▶ **SET PROBLEM**
Make an exact copy of all the data.
----
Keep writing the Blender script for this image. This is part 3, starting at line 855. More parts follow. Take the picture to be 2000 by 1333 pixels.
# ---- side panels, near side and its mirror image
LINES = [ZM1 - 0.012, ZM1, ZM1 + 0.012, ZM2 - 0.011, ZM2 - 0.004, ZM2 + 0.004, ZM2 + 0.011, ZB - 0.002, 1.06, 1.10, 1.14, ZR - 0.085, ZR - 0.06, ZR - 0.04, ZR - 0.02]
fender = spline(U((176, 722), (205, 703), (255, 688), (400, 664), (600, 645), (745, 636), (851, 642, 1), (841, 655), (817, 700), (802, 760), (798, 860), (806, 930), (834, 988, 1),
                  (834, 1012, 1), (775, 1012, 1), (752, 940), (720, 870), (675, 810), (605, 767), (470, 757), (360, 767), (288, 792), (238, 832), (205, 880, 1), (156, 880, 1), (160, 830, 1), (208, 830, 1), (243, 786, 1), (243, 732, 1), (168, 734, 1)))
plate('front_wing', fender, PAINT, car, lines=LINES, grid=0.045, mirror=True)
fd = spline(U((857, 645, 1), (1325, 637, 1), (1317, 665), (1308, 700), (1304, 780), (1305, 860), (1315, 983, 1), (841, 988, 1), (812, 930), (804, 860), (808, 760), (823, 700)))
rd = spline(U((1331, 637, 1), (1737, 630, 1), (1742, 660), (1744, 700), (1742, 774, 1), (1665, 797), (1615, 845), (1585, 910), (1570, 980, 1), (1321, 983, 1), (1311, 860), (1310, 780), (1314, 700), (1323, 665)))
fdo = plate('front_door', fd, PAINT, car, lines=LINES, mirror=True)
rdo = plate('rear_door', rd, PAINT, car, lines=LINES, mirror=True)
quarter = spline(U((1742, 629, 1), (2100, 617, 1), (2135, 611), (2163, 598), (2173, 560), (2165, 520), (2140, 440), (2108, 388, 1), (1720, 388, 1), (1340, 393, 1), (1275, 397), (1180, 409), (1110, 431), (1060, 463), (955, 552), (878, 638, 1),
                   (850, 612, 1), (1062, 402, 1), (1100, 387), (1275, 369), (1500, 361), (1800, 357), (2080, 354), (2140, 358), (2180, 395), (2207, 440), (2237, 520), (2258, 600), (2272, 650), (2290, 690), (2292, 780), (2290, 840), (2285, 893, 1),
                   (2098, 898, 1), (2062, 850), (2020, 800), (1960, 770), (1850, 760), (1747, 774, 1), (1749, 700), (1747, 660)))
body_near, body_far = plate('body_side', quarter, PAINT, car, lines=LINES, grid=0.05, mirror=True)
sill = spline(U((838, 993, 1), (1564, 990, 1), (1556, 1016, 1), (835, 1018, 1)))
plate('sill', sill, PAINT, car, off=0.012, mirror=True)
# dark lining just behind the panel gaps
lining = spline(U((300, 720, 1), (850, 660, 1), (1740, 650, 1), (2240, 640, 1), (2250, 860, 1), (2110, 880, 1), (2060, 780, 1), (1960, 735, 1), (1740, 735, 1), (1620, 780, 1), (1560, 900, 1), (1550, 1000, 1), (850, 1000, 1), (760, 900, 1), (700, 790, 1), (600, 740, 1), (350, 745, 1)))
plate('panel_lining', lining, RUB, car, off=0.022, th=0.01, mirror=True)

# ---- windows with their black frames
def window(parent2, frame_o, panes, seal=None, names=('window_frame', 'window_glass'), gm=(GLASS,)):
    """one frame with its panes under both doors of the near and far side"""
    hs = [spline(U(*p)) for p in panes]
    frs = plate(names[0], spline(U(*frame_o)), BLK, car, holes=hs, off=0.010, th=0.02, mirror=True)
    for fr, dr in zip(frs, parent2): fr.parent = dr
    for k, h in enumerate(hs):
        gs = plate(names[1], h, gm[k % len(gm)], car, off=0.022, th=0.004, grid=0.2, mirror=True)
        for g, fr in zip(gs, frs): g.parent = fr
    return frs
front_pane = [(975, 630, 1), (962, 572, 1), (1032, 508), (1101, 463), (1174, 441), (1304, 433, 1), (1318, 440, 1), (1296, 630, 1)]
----
▶ **RESPONSE TO THIS TASK**
Keep writing the Blender script for this image. This is part 3, starting at line 855. More parts follow. Take the picture to be 2000 by 1333 pixels.
# ---- side panels, near side and its mirror image
LINES = [ZM1 - 0.012, ZM1, ZM1 + 0.012, ZM2 - 0.011, ZM2 - 0.004, ZM2 + 0.004, ZM2 + 0.011, ZB - 0.002, 1.06, 1.10, 1.14, ZR - 0.085, ZR - 0.06, ZR - 0.04, ZR - 0.02]
fender = spline(U((176, 722), (205, 703), (255, 688), (400, 664), (600, 645), (745, 636), (851, 642, 1), (841, 655), (817, 700), (802, 760), (798, 860), (806, 930), (834, 988, 1),
                  (834, 1012, 1), (775, 1012, 1), (752, 940), (720, 870), (675, 810), (605, 767), (470, 757), (360, 767), (288, 792), (238, 832), (205, 880, 1), (156, 880, 1), (160, 830, 1), (208, 830, 1), (243, 786, 1), (243, 732, 1), (168, 734, 1)))
plate('front_wing', fender, PAINT, car, lines=LINES, grid=0.045, mirror=True)
fd = spline(U((857, 645, 1), (1325, 637, 1), (1317, 665), (1308, 700), (1304, 780), (1305, 860), (1315, 983, 1), (841, 988, 1), (812, 930), (804, 860), (808, 760), (823, 700)))
rd = spline(U((1331, 637, 1), (1737, 630, 1), (1742, 660), (1744, 700), (1742, 774, 1), (1665, 797), (1615, 845), (1585, 910), (1570, 980, 1), (1321, 983, 1), (1311, 860), (1310, 780), (1314, 700), (1323, 665)))
fdo = plate('front_door', fd, PAINT, car, lines=LINES, mirror=True)
rdo = plate('rear_door', rd, PAINT, car, lines=LINES, mirror=True)
quarter = spline(U((1742, 629, 1), (2100, 617, 1), (2135, 611), (2163, 598), (2173, 560), (2165, 520), (2140, 440), (2108, 388, 1), (1720, 388, 1), (1340, 393, 1), (1275, 397), (1180, 409), (1110, 431), (1060, 463), (955, 552), (878, 638, 1),
                   (850, 612, 1), (1062, 402, 1), (1100, 387), (1275, 369), (1500, 361), (1800, 357), (2080, 354), (2140, 358), (2180, 395), (2207, 440), (2237, 520), (2258, 600), (2272, 650), (2290, 690), (2292, 780), (2290, 840), (2285, 893, 1),
                   (2098, 898, 1), (2062, 850), (2020, 800), (1960, 770), (1850, 760), (1747, 774, 1), (1749, 700), (1747, 660)))
body_near, body_far = plate('body_side', quarter, PAINT, car, lines=LINES, grid=0.05, mirror=True)
sill = spline(U((838, 993, 1), (1564, 990, 1), (1556, 1016, 1), (835, 1018, 1)))
plate('sill', sill, PAINT, car, off=0.012, mirror=True)
# dark lining just behind the panel gaps
lining = spline(U((300, 720, 1), (850, 660, 1), (1740, 650, 1), (2240, 640, 1), (2250, 860, 1), (2110, 880, 1), (2060, 780, 1), (1960, 735, 1), (1740, 735, 1), (1620, 780, 1), (1560, 900, 1), (1550, 1000, 1), (850, 1000, 1), (760, 900, 1), (700, 790, 1), (600, 740, 1), (350, 745, 1)))
plate('panel_lining', lining, RUB, car, off=0.022, th=0.01, mirror=True)

# ---- windows with their black frames
def window(parent2, frame_o, panes, seal=None, names=('window_frame', 'window_glass'), gm=(GLASS,)):
    """one frame with its panes under both doors of the near and far side"""
    hs = [spline(U(*p)) for p in panes]
    frs = plate(names[0], spline(U(*frame_o)), BLK, car, holes=hs, off=0.010, th=0.02, mirror=True)
    for fr, dr in zip(frs, parent2): fr.parent = dr
    for k, h in enumerate(hs):
        gs = plate(names[1], h, gm[k % len(gm)], car, off=0.022, th=0.004, grid=0.2, mirror=True)
        for g, fr in zip(gs, frs): g.parent = fr
    return frs
front_pane = [(975, 630, 1), (962, 572, 1), (1032, 508), (1101, 463), (1174, 441), (1304, 433, 1), (1318, 440, 1), (1296, 630, 1)]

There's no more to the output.